I stand outside, in the last collections of mud, and let the earth seep up in gooey clots between my toes. I find it as beautiful as the silver-theater inside; I can still smell the rain in the air. It is not so quiet outside; or, rather, it is easier to let yourself hear beneath the level of normal audibility. Darkness makes all sounds and smells profound. I am reeling, dizzy with the deppening depth around me. I feel like I could fall into the pavement, were I to stare at it too long.

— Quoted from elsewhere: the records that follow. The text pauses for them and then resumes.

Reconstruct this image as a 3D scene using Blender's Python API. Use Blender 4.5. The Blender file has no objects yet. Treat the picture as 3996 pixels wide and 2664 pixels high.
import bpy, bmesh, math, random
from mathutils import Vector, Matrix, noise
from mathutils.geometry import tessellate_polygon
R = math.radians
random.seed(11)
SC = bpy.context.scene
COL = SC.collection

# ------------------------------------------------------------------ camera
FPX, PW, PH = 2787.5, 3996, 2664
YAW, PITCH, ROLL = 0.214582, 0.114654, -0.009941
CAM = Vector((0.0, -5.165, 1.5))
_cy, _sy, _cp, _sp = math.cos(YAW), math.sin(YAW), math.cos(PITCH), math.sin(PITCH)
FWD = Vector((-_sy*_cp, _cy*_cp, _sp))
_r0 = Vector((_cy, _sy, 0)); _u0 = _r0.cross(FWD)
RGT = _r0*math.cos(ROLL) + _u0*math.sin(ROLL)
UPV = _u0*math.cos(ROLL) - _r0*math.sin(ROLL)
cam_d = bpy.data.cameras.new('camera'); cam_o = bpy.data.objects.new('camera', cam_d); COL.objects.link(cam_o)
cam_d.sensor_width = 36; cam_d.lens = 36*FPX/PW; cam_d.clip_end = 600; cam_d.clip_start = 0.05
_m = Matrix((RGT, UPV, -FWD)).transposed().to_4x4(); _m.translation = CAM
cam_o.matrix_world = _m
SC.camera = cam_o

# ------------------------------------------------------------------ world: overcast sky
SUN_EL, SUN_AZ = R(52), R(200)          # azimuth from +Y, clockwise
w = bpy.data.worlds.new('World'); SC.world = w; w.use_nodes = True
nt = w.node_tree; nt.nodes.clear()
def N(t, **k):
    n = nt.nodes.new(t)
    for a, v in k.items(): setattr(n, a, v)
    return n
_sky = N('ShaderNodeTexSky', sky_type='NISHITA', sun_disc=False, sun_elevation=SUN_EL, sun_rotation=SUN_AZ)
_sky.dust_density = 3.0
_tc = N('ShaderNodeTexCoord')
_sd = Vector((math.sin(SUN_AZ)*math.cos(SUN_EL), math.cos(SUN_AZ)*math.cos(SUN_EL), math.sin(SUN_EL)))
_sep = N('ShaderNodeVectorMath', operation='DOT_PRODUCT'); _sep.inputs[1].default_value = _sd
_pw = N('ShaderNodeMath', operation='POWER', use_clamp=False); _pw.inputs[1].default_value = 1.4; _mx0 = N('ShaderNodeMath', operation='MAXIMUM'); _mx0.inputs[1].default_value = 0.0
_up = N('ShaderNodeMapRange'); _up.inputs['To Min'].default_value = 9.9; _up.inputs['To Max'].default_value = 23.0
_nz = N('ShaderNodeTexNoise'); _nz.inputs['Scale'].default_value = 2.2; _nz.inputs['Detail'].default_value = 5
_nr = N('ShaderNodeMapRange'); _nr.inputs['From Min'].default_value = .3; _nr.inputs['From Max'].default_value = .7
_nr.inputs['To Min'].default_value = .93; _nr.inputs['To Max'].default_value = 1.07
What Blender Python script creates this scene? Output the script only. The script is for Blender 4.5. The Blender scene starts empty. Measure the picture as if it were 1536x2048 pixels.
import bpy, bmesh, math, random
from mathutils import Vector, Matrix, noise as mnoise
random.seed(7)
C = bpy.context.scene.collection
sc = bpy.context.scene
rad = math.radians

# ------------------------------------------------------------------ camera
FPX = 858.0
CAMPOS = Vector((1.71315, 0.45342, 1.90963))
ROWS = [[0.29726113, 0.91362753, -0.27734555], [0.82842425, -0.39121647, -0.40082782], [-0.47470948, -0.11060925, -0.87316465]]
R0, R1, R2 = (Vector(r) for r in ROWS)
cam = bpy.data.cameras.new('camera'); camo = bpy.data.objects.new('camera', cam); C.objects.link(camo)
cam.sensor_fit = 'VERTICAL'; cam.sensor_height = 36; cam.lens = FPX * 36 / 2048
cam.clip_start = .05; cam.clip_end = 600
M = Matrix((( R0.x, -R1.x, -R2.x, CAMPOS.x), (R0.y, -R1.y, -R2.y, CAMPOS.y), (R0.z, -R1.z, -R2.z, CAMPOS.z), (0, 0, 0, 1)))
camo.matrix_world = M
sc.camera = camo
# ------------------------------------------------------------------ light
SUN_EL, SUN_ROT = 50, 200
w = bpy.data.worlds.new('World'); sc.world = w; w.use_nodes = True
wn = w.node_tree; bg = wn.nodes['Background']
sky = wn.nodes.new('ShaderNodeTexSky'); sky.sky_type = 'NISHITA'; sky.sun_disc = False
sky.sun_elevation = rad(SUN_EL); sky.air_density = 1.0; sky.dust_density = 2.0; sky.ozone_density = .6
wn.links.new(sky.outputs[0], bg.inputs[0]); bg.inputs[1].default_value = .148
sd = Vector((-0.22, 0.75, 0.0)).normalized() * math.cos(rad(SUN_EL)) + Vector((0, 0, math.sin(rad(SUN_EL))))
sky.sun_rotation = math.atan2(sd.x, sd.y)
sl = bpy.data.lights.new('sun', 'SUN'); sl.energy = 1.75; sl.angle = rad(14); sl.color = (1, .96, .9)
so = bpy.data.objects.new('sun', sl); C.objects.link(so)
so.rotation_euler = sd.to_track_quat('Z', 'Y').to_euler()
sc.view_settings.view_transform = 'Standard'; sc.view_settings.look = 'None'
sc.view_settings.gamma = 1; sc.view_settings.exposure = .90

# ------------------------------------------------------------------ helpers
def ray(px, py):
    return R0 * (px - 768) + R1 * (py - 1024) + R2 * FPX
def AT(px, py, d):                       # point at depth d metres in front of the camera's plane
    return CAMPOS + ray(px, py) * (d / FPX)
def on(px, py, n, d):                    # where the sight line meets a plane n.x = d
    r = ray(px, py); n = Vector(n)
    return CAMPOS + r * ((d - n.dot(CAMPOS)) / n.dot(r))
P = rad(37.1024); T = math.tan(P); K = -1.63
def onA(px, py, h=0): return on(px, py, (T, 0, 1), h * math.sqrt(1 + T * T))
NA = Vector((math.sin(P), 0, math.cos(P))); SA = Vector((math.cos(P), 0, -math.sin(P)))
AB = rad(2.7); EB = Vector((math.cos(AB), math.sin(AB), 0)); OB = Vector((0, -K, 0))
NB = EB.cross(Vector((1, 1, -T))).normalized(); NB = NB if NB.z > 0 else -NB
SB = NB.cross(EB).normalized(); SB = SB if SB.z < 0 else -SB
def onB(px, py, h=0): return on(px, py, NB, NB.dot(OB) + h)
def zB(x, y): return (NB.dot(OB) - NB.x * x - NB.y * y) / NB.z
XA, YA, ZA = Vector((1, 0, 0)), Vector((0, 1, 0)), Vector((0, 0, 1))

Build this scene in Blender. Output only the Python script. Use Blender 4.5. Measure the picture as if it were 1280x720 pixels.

It is difficult to believe that, after this moment, I will go into bed, read a book, wake up tomorrow to grade papers, drink coffee, try and get to the gym: all the pedantic shit that makes my hackles rise and rise and rise, day after day. Oh, I know it isn’t that bad– it’s actually quite nice, and even a privilege of sorts, in this brutal world. But what if I were to fall in, to spend the rest of my days softly falling, like Alice down the rabbit hole, but down into the strange atmospheres and the heavy and infinite dimensions of inside? And, really, isn’t there some part of me that, in sheer and pure perversity, just hates my bed, hates my books, hates my job; enough to just fall back, eyes closed, and let the deep swallow me?

Of course.

But, before I make such a hasty plunge, I remind myself: there are other parts of me– many other parts. And there is always that Henderson voice, saying I want! I want! I want! until it becomes my pulse, my heart’s rhythm, and therefore my raison d’etre. And that demands a certain… mobility: an atmosphere of gaseous potential, all light and unrestricting and capable of filling the lungs with breath, which can become words or laughter or love– yes, love, as Mark Strand says: “When I say that I love you, it is my breath that I send”.

So I come inside, turn on the lamps, light the candles of life again– which, I see with a smile, in turn creates their own shadows. And I pick up my book– it is a good book– and start to read, and with renewed pleasure at that; for I can see this book’s words, they were once someone’s breath.